Minor Cold: Magpies nest

July 16th, 2012
by Jo Law

Daytime temperatures continue to climb in this pentad with a highest monthly maxiumum to-date of 21.3ºC recorded on Friday July 13th at Bellambi (AWS). That evening we enjoyed dinner out on Austinmer Beach, deserted but for us and a group of keen all-male exercise practitioners. Despite the designation of ‘Minor Cold’, the air feels warm.

The Chinese Almanac features the magpies whom it says are nesting at this time. The Eurasian, European, or Common Magpies (Pica pica) are members of the Crovidea family. Like its relatives, the crows, magpies have been shown to display (human-defined) marks of consciousness including self-recognition in mirrored images, tool-use, and complex social organisation. Their mating and breeding in northern temperate regions are generally observed in spring, so perhaps their mention here in the Almanac may simply be a pre-empting of the coming season.

Named for their similarity in colouring to the European birds, the ubiquitous Australian magpie (Gymnorhina tibicen) are unrelated to their namesake. However, some argues that their social and cognitive behaviours of these long living birds (up to 25 to 30 years) are comparable to some Crovidea. Their commonly heard warbling melodies and vocalisation, which can include mimicking sounds of other bird species, dogs, horses and humans, are shown to be purposefully communicative and, in some cases, even ritualistic. Mating can begin in June in the northern and warmer parts of the country, but this does not happen until in the eight month in the rest of the country. Swooping season begins shortly after when male birds may attack passer-bys who come within a radius of 20 metres of the nest site. This behviour intensifies when chicks begin to hatch in late August, and tail off around late October when the youngsters leave the nest. The facts that magpies generally mate for life and that they are territorial make successful breeding in the population at around 14%.
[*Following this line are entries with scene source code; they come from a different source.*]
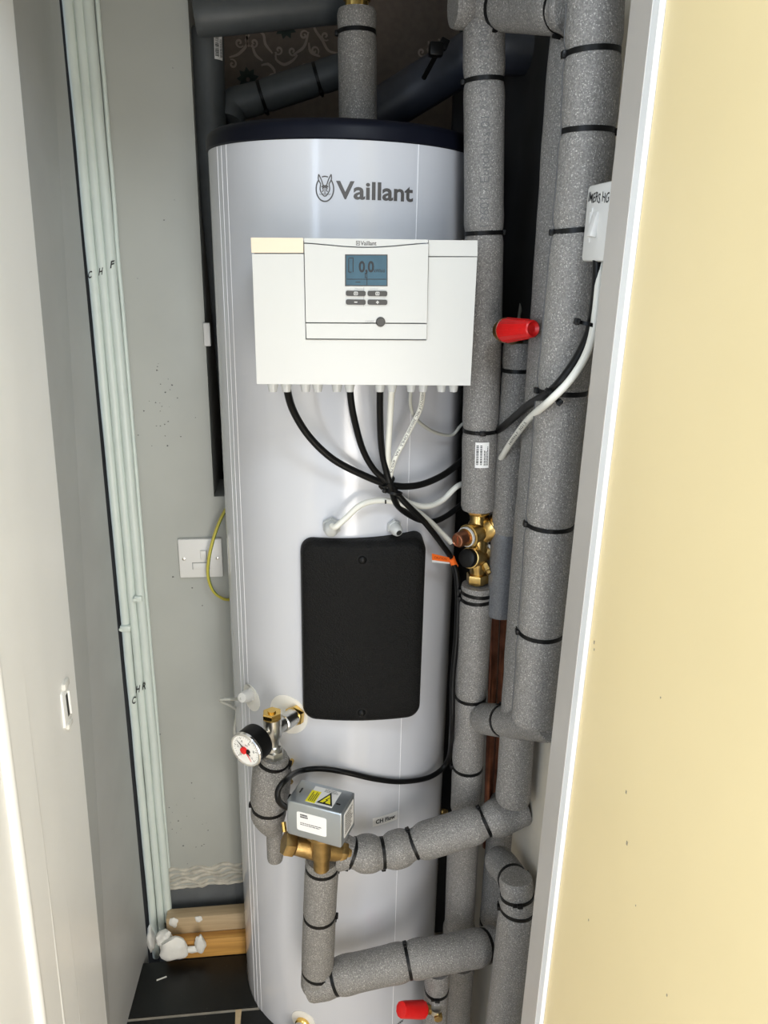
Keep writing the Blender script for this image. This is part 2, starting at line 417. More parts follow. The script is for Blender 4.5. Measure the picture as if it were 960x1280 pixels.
# scroll print
sm, fm = MB(), MB()
def wpt(c, dx=0, dz=0):
    p = P(220+c[0]/3, c[1]/3, 1.779); return V((p.x+dx, 1.779, p.z+dz))
def ribbon(mb, pts, w, nrm=V((0, -1, 0)), taper=True):
    n = len(pts); vs = []; fs = []
    for i in range(n):
        a = (pts[min(i+1, n-1)]-pts[max(i-1, 0)]).normalized(); s = a.cross(nrm).normalized(); ww = w*(0.45+0.55*math.sin(PI*min(1, (i+.5)/n*1.0))) if taper else w
        vs += [pts[i]+s*ww/2, pts[i]-s*ww/2]
    for i in range(n-1): fs.append((2*i, 2*i+1, 2*i+3, 2*i+2))
    mb.add(vs, fs)
def spiral(c, r, a0, turns, sgn):
    return [c+V((math.cos(a0+sgn*2*PI*turns*k/14)*r*(1-k/15), 0, math.sin(a0+sgn*2*PI*turns*k/14)*r*(1-k/15))) for k in range(15)]
S = [([(262, 118), (266, 165), (235, 202), (200, 215)], (212, 240)), ([(300, 110), (328, 130), (335, 165), (362, 200)], (385, 188)),
     ([(376, 195), (375, 222), (405, 242), (440, 225), (455, 205)], (437, 192)), ([(440, 205), (480, 175), (497, 120)], (480, 132)),
     ([(285, 165), (298, 205), (325, 228)], (238, 160)), ([(320, 245), (345, 240), (368, 262), (370, 280)], (362, 294)),
     ([(515, 65), (520, 108), (548, 150), (572, 190), (610, 200)], (560, 135)), ([(498, 160), (505, 195), (540, 212)], (520, 190)),
     ([(462, 272), (470, 248), (488, 240)], (476, 262)), ([(275, 130), (262, 150), (275, 175)], (292, 160))]
for dx, dz in ((0, 0), (.37, 0), (-.02, -.33), (.35, -.33), (-.37, .0), (0, .33), (.185, -.165), (.185, .165)):
    for k, (pl, sc) in enumerate(S):
        pts = catmull([wpt(c, dx, dz) for c in pl], .005); c = wpt(sc, dx, dz)
        if not (-.44 < c.x < .42): continue
        ribbon(sm, pts, .0055); e = pts[-1]; ribbon(sm, spiral(c, .009, math.atan2(e.z-c.z, e.x-c.x), 1.2, 1 if k % 2 else -1), .0042)
    for fl in ((410, 100), (270, 298)):
        c = wpt(fl, dx, dz)
        if not (-.42 < c.x < .4): continue
        for j in range(9):
            a = 2*PI*j/9+.3; d = V((math.cos(a), 0, math.sin(a))); w = V((-d.z, 0, d.x))
            fm.add([c+d*.004+w*.003, c+d*.014+w*.0055, c+d*.023, c+d*.014-w*.0055, c+d*.004-w*.003], [(0, 1, 2, 3, 4)])
bw.append(('scroll_print', sm, wp_scroll)); bw.append(('flower_print', fm, wp_flower))
structure('wall_back', 'brown wallpaper with scrolls behind the cylinder', bw)
structure('wall_right', 'cream painted right wall of the cupboard', [('wall', MB().b(.402, .46, .80, 1.85, 0, ZC), cream_wall)])
structure('ceiling', 'white ceiling', [('ceiling', MB().b(-1.4, 1.4, -1.7, 1.85, ZC, ZC+.05), hall_paint)])
structure('floor', 'hall floor', [('floor', MB().b(-1.4, 1.4, -1.7, 1.85, -.05, 0), floor_m)])
structure('wall_hall_left', 'hall wall', [('wall', MB().b(-1.45, -1.4, -1.7, .6, 0, ZC), hall_paint)])
structure('wall_hall_right', 'hall wall', [('wall', MB().b(1.4, 1.45, -1.7, .76, 0, ZC), hall_paint)])
structure('wall_front_left', 'hall wall left of the cupboard', [('wall', MB().b(-1.4, -.42, .52, .6, 0, ZC), hall_paint)])
structure('wall_front_right', 'hall wall right of the cupboard', [('wall', MB().b(.46, 1.4, .72, .8, 0, ZC), hall_paint)])
structure('wall_front_header', 'wall above the cupboard doorway', [('wall', MB().b(-.42, .46, .74, .82, 2.14, ZC), hall_paint)])

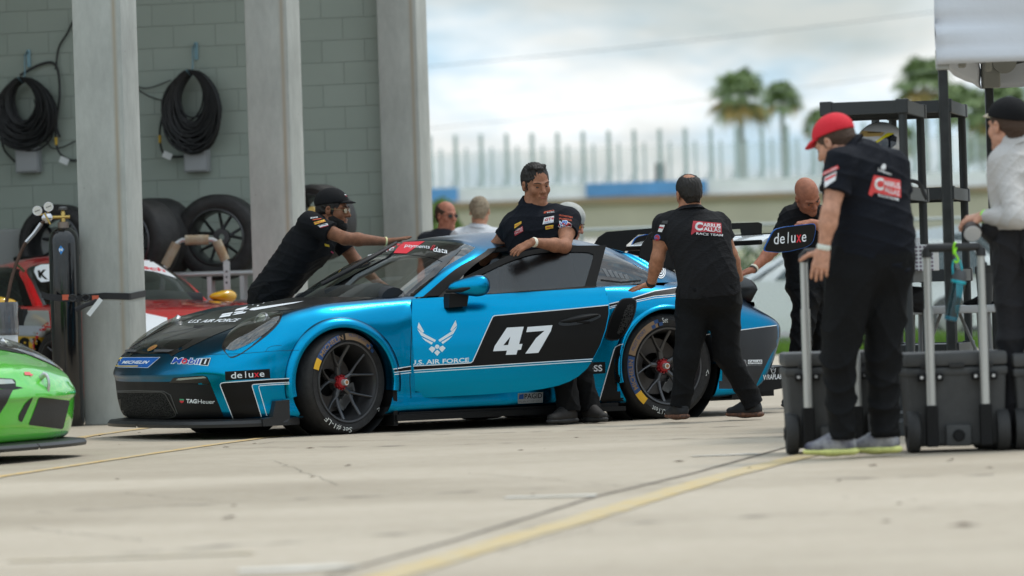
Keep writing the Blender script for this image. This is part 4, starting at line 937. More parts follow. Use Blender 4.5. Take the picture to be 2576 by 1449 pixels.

Our black and white avian residents, the Gallus gallus, simply cluck away as they resume their lay in their third year. They have long opted not use the nesting box provided for egg laying, but instead reserve it for their roosting. They casually leave the eggs on the ground with a bare minimal of straw roughly shaped into a nest. Their movement needs to be observed during times when they are allowed extensive ranging. They often establish a new secret nest out in the open where clutch of eggs are sometimes found days after they were laid.